Below is a listing to transcribe in full and exactly; keep the pictures out.
###
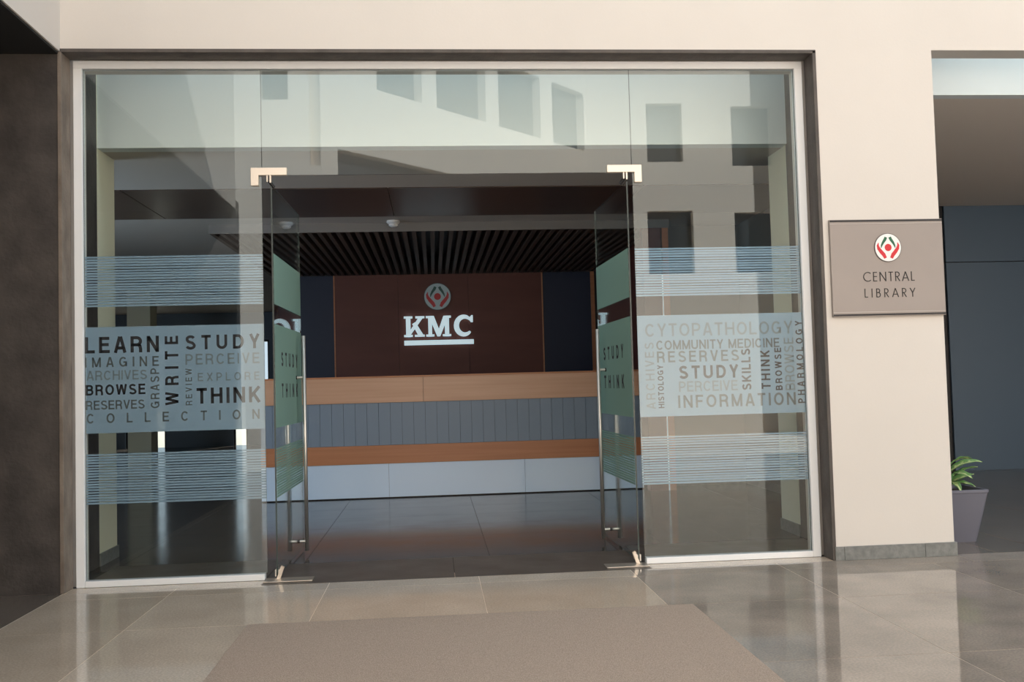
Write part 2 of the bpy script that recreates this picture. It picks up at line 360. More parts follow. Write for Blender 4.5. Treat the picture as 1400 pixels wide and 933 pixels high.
def grotesque(c, s):
    """width and centre lines of a grotesque capital of unit height with stroke s"""
    h = s / 2; t = 1 - h; V = lambda x: [(x, 0), (x, 1)]; H = lambda y, a, b: [(a, y), (b, y)]
    def bowl(x0, xr, y0, y1):
        r = (y1 - y0) / 2; return [(x0, y1), (xr - r, y1)] + arc(xr - r, (y0 + y1) / 2, r, r, 88, -88, 10) + [(xr - r, y0), (x0, y0)]
    if c == 'A': return 0.74, [[(h * 0.9, 0), (0.37 - h * 0.25, 1)], [(0.37 + h * 0.25, 1), (0.74 - h * 0.9, 0)], H(0.29, 0.17, 0.57)]
    if c == 'B': return 0.70, [V(h), bowl(h, 0.66 - h, 0.52, t), bowl(h, 0.70 - h, h, 0.52)]
    if c == 'C': return 0.76, [arc(0.38, 0.5, 0.38 - h, 0.5 - h, 38, 322, 22)]
    if c == 'D': return 0.74, [V(h), [(h, t), (0.34, t)] + arc(0.34, 0.5, 0.40 - h, 0.5 - h, 88, -88) + [(0.34, h), (h, h)]]
    if c == 'E': return 0.64, [V(h), H(t, h, 0.62), H(0.52, h, 0.58), H(h, h, 0.64)]
    if c == 'F': return 0.60, [V(h), H(t, h, 0.60), H(0.50, h, 0.54)]
    if c == 'G': return 0.80, [arc(0.39, 0.5, 0.39 - h, 0.5 - h, 42, 340, 22), [(0.76 - h, 0.46), (0.76 - h, 0.04)], H(0.46, 0.42, 0.76)]
    if c == 'H': return 0.73, [V(h), V(0.73 - h), H(0.52, h, 0.73 - h)]
    if c == 'I': return s, [V(h)]
    if c == 'K': return 0.73, [V(h), [(h, 0.34), (0.70 - h * 0.6, 1)], [(0.30, 0.54), (0.73 - h * 0.9, 0)]]
    if c == 'L': return 0.58, [V(h), H(h, h, 0.58)]
    if c == 'M': return 0.86, [V(h), V(0.86 - h), [(h, 0.96), (0.43, 0.04)], [(0.43, 0.04), (0.86 - h, 0.96)]]
    if c == 'N': return 0.73, [V(h), V(0.73 - h), [(h, 0.96), (0.73 - h, 0.04)]]
    if c == 'O': return 0.80, [arc(0.40, 0.5, 0.40 - h, 0.5 - h, 0, 360, 28)]
    if c == 'P': return 0.67, [V(h), bowl(h, 0.67 - h, 0.43, t)]
    if c == 'R': return 0.72, [V(h), bowl(h, 0.69 - h, 0.47, t), [(0.44, 0.47), (0.56, 0.40), (0.62 - h * 0.2, 0.22), (0.70 - h, 0.0)]]
    if c == 'S': return 0.70, [arc(0.35, 0.75 - h * 0.2, 0.32 - h * 0.9, 0.25 - h * 0.8, 22, 200, 10) + [(0.20, 0.56), (0.48, 0.46)] + arc(0.35, 0.27, 0.35 - h, 0.27 - h, 35, -165, 12)]
    if c == 'T': return 0.64, [V(0.32), H(t, 0, 0.64)]
    if c == 'U': return 0.73, [[(h, 1), (h, 0.36)] + arc(0.365, 0.36, 0.365 - h, 0.36 - h, 180, 360) + [(0.73 - h, 0.36), (0.73 - h, 1)]]
    if c == 'V': return 0.70, [[(h * 0.9, 1), (0.35, 0.03)], [(0.35, 0.03), (0.70 - h * 0.9, 1)]]
    if c == 'W': return 1.0, [[(h * 0.9, 1), (0.26, 0.03)], [(0.26, 0.03), (0.50, 0.97)], [(0.50, 0.97), (0.74, 0.03)], [(0.74, 0.03), (1.0 - h * 0.9, 1)]]
    if c == 'X': return 0.70, [[(h * 0.9, 0), (0.70 - h * 0.9, 1)], [(h * 0.9, 1), (0.70 - h * 0.9, 0)]]
    if c == 'Y': return 0.70, [[(h * 0.9, 1), (0.35, 0.42)], [(0.35, 0.42), (0.70 - h * 0.9, 1)], [(0.35, 0), (0.35, 0.46)]]

def word(s, x0, z0, x1, z1, y, mt, parent, vertical=False, weight=0.17, th=0.0004, mirror=False, fn=None):
    w, h = (x1 - x0, z1 - z0) if not vertical else (z1 - z0, x1 - x0)
    adv = [0.30 if c == ' ' else grotesque(c, weight)[0] for c in s]
    nat = sum(adv) * h; gap = 0.11 * h; fx = 1.0
    if nat + gap * (len(s) - 1) > w: fx = w / (nat + gap * (len(s) - 1))
    else: gap = (w - nat) / (len(s) - 1)
    u = 0
    for c, a in zip(s, adv):
        if c != ' ':
            bm = bmesh.new()
            for st in grotesque(c, weight)[1]: ribbon(bm, [(px * h, pz * h) for px, pz in st], weight * h, -th, 0)
            bmesh.ops.recalc_face_normals(bm, faces=bm.faces)
            for v in bm.verts:
                X, Z = (u + v.co.x) * fx, v.co.z
                if mirror: X = w - X
                v.co = Vector((x0 + X, y + v.co.y, z0 + Z)) if not vertical else Vector((x1 - Z, y + v.co.y, z0 + X))
                if fn: v.co = fn(v.co)
            if mirror: bmesh.ops.recalc_face_normals(bm, faces=bm.faces)
            link('letter', bm, mt, parent)
        u += a * h + gap

# ------------------------------------------------------------------ storefront frame
fr = empty('door_frame', (0.15, 0.18, 0))
tag(fr, 'slim white aluminium frame around the whole glass entrance', 'frame')
def fp(*b, n='frame_rail'):
    boxes(n, [tuple(b)], M_alu, fr, bevel=0.003).location = (-0.15, -0.18, 0)
fp(-2.345, -2.29, 0.15, 0.21, 0.001, 3.43, n='frame_stile'); fp(2.592, 2.648, 0.15, 0.21, 0.001, 3.43, n='frame_stile'); fp(-2.345, 2.648, 0.15, 0.21, 3.43, 3.482)
fp(-2.289, -1.14, 0.15, 0.21, 0.001, 0.042, n='sill_rail'); fp(1.42, 2.591, 0.15, 0.21, 0.001, 0.042, n='sill_rail')
GY0, GY1 = 0.174, 0.184
def pane_mesh(x0, x1, y0, y1, z0, z1, axis='y'):
    bm = bmesh.new(); fs = bx(bm, x0, x1, y0, y1, z0, z1)
    for f in fs:
        f.normal_update(); n = f.normal
        if abs(n.y if axis == 'y' else n.x) < 0.5: f.material_index = 1
    return bm
BANDS = ((1.836, 2.178), (1.0, 1.702), (0.535, 0.87))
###
- _Complete answer_:
Write part 2 of the bpy script that recreates this picture. It picks up at line 360. More parts follow. Write for Blender 4.5. Treat the picture as 1400 pixels wide and 933 pixels high.
def grotesque(c, s):
    """width and centre lines of a grotesque capital of unit height with stroke s"""
    h = s / 2; t = 1 - h; V = lambda x: [(x, 0), (x, 1)]; H = lambda y, a, b: [(a, y), (b, y)]
    def bowl(x0, xr, y0, y1):
        r = (y1 - y0) / 2; return [(x0, y1), (xr - r, y1)] + arc(xr - r, (y0 + y1) / 2, r, r, 88, -88, 10) + [(xr - r, y0), (x0, y0)]
    if c == 'A': return 0.74, [[(h * 0.9, 0), (0.37 - h * 0.25, 1)], [(0.37 + h * 0.25, 1), (0.74 - h * 0.9, 0)], H(0.29, 0.17, 0.57)]
    if c == 'B': return 0.70, [V(h), bowl(h, 0.66 - h, 0.52, t), bowl(h, 0.70 - h, h, 0.52)]
    if c == 'C': return 0.76, [arc(0.38, 0.5, 0.38 - h, 0.5 - h, 38, 322, 22)]
    if c == 'D': return 0.74, [V(h), [(h, t), (0.34, t)] + arc(0.34, 0.5, 0.40 - h, 0.5 - h, 88, -88) + [(0.34, h), (h, h)]]
    if c == 'E': return 0.64, [V(h), H(t, h, 0.62), H(0.52, h, 0.58), H(h, h, 0.64)]
    if c == 'F': return 0.60, [V(h), H(t, h, 0.60), H(0.50, h, 0.54)]
    if c == 'G': return 0.80, [arc(0.39, 0.5, 0.39 - h, 0.5 - h, 42, 340, 22), [(0.76 - h, 0.46), (0.76 - h, 0.04)], H(0.46, 0.42, 0.76)]
    if c == 'H': return 0.73, [V(h), V(0.73 - h), H(0.52, h, 0.73 - h)]
    if c == 'I': return s, [V(h)]
    if c == 'K': return 0.73, [V(h), [(h, 0.34), (0.70 - h * 0.6, 1)], [(0.30, 0.54), (0.73 - h * 0.9, 0)]]
    if c == 'L': return 0.58, [V(h), H(h, h, 0.58)]
    if c == 'M': return 0.86, [V(h), V(0.86 - h), [(h, 0.96), (0.43, 0.04)], [(0.43, 0.04), (0.86 - h, 0.96)]]
    if c == 'N': return 0.73, [V(h), V(0.73 - h), [(h, 0.96), (0.73 - h, 0.04)]]
    if c == 'O': return 0.80, [arc(0.40, 0.5, 0.40 - h, 0.5 - h, 0, 360, 28)]
    if c == 'P': return 0.67, [V(h), bowl(h, 0.67 - h, 0.43, t)]
    if c == 'R': return 0.72, [V(h), bowl(h, 0.69 - h, 0.47, t), [(0.44, 0.47), (0.56, 0.40), (0.62 - h * 0.2, 0.22), (0.70 - h, 0.0)]]
    if c == 'S': return 0.70, [arc(0.35, 0.75 - h * 0.2, 0.32 - h * 0.9, 0.25 - h * 0.8, 22, 200, 10) + [(0.20, 0.56), (0.48, 0.46)] + arc(0.35, 0.27, 0.35 - h, 0.27 - h, 35, -165, 12)]
    if c == 'T': return 0.64, [V(0.32), H(t, 0, 0.64)]
    if c == 'U': return 0.73, [[(h, 1), (h, 0.36)] + arc(0.365, 0.36, 0.365 - h, 0.36 - h, 180, 360) + [(0.73 - h, 0.36), (0.73 - h, 1)]]
    if c == 'V': return 0.70, [[(h * 0.9, 1), (0.35, 0.03)], [(0.35, 0.03), (0.70 - h * 0.9, 1)]]
    if c == 'W': return 1.0, [[(h * 0.9, 1), (0.26, 0.03)], [(0.26, 0.03), (0.50, 0.97)], [(0.50, 0.97), (0.74, 0.03)], [(0.74, 0.03), (1.0 - h * 0.9, 1)]]
    if c == 'X': return 0.70, [[(h * 0.9, 0), (0.70 - h * 0.9, 1)], [(h * 0.9, 1), (0.70 - h * 0.9, 0)]]
    if c == 'Y': return 0.70, [[(h * 0.9, 1), (0.35, 0.42)], [(0.35, 0.42), (0.70 - h * 0.9, 1)], [(0.35, 0), (0.35, 0.46)]]

def word(s, x0, z0, x1, z1, y, mt, parent, vertical=False, weight=0.17, th=0.0004, mirror=False, fn=None):
    w, h = (x1 - x0, z1 - z0) if not vertical else (z1 - z0, x1 - x0)
    adv = [0.30 if c == ' ' else grotesque(c, weight)[0] for c in s]
    nat = sum(adv) * h; gap = 0.11 * h; fx = 1.0
    if nat + gap * (len(s) - 1) > w: fx = w / (nat + gap * (len(s) - 1))
    else: gap = (w - nat) / (len(s) - 1)
    u = 0
    for c, a in zip(s, adv):
        if c != ' ':
            bm = bmesh.new()
            for st in grotesque(c, weight)[1]: ribbon(bm, [(px * h, pz * h) for px, pz in st], weight * h, -th, 0)
            bmesh.ops.recalc_face_normals(bm, faces=bm.faces)
            for v in bm.verts:
                X, Z = (u + v.co.x) * fx, v.co.z
                if mirror: X = w - X
                v.co = Vector((x0 + X, y + v.co.y, z0 + Z)) if not vertical else Vector((x1 - Z, y + v.co.y, z0 + X))
                if fn: v.co = fn(v.co)
            if mirror: bmesh.ops.recalc_face_normals(bm, faces=bm.faces)
            link('letter', bm, mt, parent)
        u += a * h + gap

# ------------------------------------------------------------------ storefront frame
fr = empty('door_frame', (0.15, 0.18, 0))
tag(fr, 'slim white aluminium frame around the whole glass entrance', 'frame')
def fp(*b, n='frame_rail'):
    boxes(n, [tuple(b)], M_alu, fr, bevel=0.003).location = (-0.15, -0.18, 0)
fp(-2.345, -2.29, 0.15, 0.21, 0.001, 3.43, n='frame_stile'); fp(2.592, 2.648, 0.15, 0.21, 0.001, 3.43, n='frame_stile'); fp(-2.345, 2.648, 0.15, 0.21, 3.43, 3.482)
fp(-2.289, -1.14, 0.15, 0.21, 0.001, 0.042, n='sill_rail'); fp(1.42, 2.591, 0.15, 0.21, 0.001, 0.042, n='sill_rail')
GY0, GY1 = 0.174, 0.184
def pane_mesh(x0, x1, y0, y1, z0, z1, axis='y'):
    bm = bmesh.new(); fs = bx(bm, x0, x1, y0, y1, z0, z1)
    for f in fs:
        f.normal_update(); n = f.normal
        if abs(n.y if axis == 'y' else n.x) < 0.5: f.material_index = 1
    return bm
BANDS = ((1.836, 2.178), (1.0, 1.702), (0.535, 0.87))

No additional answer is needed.